[DATASET RECORDS]

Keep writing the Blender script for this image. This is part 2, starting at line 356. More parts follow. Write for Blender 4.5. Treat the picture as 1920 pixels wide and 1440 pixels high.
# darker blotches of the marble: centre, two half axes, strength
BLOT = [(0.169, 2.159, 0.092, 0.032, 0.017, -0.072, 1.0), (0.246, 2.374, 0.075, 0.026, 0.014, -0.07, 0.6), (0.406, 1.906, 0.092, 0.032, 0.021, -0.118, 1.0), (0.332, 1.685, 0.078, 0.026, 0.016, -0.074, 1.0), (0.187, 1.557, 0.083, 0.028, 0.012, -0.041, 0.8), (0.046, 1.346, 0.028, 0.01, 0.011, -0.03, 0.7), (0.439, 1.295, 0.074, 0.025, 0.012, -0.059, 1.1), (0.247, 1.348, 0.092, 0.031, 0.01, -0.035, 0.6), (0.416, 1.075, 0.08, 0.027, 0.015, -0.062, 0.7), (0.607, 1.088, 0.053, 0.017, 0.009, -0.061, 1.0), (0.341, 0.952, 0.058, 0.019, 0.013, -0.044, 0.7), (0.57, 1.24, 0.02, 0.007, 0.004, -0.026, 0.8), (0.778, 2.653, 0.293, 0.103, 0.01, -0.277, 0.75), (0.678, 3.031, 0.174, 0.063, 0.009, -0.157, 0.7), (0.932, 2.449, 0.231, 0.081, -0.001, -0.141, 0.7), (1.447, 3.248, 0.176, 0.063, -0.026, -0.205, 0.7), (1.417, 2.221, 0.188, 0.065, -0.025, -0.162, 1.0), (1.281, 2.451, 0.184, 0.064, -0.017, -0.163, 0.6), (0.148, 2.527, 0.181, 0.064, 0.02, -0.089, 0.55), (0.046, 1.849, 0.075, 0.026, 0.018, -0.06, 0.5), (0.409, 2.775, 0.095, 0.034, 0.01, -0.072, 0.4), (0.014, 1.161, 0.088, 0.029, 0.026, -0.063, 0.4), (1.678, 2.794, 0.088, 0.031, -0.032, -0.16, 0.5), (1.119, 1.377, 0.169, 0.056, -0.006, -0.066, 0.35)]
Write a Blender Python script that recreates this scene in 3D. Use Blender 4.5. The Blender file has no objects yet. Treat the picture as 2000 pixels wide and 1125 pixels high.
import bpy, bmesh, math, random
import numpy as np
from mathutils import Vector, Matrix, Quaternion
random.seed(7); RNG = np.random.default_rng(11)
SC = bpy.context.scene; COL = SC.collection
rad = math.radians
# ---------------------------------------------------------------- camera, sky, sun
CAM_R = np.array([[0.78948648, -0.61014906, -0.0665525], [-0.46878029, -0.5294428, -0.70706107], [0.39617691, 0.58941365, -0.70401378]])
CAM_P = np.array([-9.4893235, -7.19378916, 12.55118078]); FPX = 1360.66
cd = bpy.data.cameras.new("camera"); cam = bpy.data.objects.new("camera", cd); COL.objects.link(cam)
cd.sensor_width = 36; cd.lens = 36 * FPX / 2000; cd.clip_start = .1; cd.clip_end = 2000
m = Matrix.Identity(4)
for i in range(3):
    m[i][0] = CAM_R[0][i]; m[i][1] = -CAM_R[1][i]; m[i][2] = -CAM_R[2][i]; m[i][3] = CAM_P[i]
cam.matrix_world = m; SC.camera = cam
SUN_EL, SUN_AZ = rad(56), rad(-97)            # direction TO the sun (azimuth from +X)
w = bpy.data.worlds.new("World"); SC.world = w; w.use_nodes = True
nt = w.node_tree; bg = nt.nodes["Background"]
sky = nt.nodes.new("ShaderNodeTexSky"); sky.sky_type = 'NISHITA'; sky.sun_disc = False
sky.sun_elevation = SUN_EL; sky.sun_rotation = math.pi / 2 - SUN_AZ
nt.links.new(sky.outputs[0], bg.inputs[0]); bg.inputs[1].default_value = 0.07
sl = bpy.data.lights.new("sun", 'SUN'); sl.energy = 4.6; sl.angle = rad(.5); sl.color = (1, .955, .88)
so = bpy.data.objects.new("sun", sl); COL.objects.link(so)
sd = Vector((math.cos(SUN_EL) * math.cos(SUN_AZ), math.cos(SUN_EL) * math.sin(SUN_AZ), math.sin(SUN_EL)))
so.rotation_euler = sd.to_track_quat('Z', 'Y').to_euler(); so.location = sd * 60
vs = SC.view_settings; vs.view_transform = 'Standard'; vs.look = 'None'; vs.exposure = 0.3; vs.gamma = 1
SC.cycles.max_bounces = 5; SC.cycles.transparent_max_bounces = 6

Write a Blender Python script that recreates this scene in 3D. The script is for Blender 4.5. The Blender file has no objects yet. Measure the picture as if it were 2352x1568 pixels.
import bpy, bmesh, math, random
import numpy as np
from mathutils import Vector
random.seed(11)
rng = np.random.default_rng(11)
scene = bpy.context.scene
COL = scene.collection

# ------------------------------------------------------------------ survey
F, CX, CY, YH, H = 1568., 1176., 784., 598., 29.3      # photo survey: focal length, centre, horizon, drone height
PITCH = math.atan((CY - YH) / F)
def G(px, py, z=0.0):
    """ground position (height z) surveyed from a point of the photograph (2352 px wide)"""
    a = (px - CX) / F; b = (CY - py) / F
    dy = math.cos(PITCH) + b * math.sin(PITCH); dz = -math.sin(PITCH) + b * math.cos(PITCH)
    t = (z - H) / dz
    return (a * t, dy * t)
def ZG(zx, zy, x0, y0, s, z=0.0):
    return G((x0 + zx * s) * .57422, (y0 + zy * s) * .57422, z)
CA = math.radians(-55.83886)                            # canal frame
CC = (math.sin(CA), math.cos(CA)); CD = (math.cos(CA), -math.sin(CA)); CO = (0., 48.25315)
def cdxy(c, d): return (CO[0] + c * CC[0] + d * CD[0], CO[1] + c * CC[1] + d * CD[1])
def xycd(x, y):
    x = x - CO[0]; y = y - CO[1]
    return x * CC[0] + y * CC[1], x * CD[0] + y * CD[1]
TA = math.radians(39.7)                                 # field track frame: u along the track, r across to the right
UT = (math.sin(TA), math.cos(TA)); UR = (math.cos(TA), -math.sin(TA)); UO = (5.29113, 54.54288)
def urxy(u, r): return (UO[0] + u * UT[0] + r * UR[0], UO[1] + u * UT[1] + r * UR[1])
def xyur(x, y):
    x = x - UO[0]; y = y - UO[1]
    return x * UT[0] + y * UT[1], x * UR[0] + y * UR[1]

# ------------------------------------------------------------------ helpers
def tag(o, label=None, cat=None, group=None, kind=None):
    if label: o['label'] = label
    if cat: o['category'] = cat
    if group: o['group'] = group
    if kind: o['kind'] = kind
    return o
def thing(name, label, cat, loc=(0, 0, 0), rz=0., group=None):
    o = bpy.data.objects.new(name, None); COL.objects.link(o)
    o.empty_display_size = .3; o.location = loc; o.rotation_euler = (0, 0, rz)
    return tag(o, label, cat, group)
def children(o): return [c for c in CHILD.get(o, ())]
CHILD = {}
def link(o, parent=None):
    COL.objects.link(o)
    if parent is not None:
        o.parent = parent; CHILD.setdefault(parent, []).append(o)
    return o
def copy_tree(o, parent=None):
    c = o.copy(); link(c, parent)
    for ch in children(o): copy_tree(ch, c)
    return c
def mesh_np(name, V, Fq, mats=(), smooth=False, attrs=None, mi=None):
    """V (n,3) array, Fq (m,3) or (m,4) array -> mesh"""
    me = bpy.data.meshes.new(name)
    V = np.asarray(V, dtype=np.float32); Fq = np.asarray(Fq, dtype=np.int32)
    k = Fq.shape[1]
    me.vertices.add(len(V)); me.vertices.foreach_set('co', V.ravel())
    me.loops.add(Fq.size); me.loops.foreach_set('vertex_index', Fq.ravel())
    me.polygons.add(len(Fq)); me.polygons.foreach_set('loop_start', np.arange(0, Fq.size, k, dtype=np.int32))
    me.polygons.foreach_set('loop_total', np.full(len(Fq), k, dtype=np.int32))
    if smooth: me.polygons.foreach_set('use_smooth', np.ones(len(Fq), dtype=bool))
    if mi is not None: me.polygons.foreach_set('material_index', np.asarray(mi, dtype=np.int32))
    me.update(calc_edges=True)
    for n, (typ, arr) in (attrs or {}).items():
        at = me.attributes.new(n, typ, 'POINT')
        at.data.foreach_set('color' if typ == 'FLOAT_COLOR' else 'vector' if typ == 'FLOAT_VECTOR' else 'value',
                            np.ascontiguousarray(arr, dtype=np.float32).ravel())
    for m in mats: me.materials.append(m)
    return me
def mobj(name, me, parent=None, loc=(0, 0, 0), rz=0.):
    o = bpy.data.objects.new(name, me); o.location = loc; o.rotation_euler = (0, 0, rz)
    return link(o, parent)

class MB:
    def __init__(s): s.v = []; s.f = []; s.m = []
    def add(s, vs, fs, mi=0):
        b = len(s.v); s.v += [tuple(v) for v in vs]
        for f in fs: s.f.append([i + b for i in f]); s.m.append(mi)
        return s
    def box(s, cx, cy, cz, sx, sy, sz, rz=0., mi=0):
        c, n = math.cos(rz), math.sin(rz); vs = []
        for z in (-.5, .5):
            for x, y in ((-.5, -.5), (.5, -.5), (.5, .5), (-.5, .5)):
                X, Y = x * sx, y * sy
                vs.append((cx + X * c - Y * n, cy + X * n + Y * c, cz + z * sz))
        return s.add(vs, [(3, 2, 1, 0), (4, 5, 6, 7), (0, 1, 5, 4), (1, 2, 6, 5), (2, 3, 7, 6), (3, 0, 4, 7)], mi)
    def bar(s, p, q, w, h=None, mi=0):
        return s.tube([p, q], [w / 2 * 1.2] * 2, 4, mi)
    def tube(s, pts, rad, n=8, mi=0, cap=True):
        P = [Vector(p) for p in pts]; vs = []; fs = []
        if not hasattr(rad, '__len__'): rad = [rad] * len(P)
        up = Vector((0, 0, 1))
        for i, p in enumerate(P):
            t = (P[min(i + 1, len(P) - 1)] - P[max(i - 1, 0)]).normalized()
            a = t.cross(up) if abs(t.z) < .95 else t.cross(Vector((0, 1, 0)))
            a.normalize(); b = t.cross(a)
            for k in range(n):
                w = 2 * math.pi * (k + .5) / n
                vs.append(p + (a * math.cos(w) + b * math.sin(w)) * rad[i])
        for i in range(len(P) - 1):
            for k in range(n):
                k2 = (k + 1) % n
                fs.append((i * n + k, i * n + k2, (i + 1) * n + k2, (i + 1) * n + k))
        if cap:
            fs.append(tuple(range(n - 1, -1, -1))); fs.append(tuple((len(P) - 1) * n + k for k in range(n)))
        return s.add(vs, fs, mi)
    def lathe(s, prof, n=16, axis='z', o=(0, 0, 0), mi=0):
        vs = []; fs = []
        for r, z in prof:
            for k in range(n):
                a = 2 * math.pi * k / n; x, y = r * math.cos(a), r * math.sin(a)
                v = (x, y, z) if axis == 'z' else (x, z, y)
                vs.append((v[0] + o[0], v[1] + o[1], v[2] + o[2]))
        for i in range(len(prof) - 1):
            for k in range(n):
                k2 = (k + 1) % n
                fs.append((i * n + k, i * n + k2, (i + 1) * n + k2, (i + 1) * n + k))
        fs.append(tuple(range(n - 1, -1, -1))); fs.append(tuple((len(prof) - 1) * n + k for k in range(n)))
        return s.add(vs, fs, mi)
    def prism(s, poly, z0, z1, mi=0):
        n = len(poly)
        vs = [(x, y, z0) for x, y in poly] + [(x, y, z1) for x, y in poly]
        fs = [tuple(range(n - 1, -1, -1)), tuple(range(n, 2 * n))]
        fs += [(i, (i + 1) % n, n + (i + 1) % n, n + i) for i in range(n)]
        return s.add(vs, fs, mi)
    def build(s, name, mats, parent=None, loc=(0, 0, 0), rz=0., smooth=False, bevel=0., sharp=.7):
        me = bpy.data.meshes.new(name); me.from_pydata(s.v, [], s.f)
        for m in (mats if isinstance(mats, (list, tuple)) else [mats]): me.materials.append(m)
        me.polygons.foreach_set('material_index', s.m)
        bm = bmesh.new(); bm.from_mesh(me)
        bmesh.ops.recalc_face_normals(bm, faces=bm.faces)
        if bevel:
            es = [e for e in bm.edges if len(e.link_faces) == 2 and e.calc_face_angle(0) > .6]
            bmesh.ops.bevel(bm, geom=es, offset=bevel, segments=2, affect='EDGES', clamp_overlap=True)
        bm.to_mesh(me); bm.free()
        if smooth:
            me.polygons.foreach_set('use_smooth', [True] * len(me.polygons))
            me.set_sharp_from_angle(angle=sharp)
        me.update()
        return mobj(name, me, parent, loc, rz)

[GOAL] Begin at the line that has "were 2352x1568 pixels." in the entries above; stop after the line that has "COL = scene.collection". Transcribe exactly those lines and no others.

[THE RESULT]
Write a Blender Python script that recreates this scene in 3D. The script is for Blender 4.5. The Blender file has no objects yet. Measure the picture as if it were 2352x1568 pixels.
import bpy, bmesh, math, random
import numpy as np
from mathutils import Vector
random.seed(11)
rng = np.random.default_rng(11)
scene = bpy.context.scene
COL = scene.collection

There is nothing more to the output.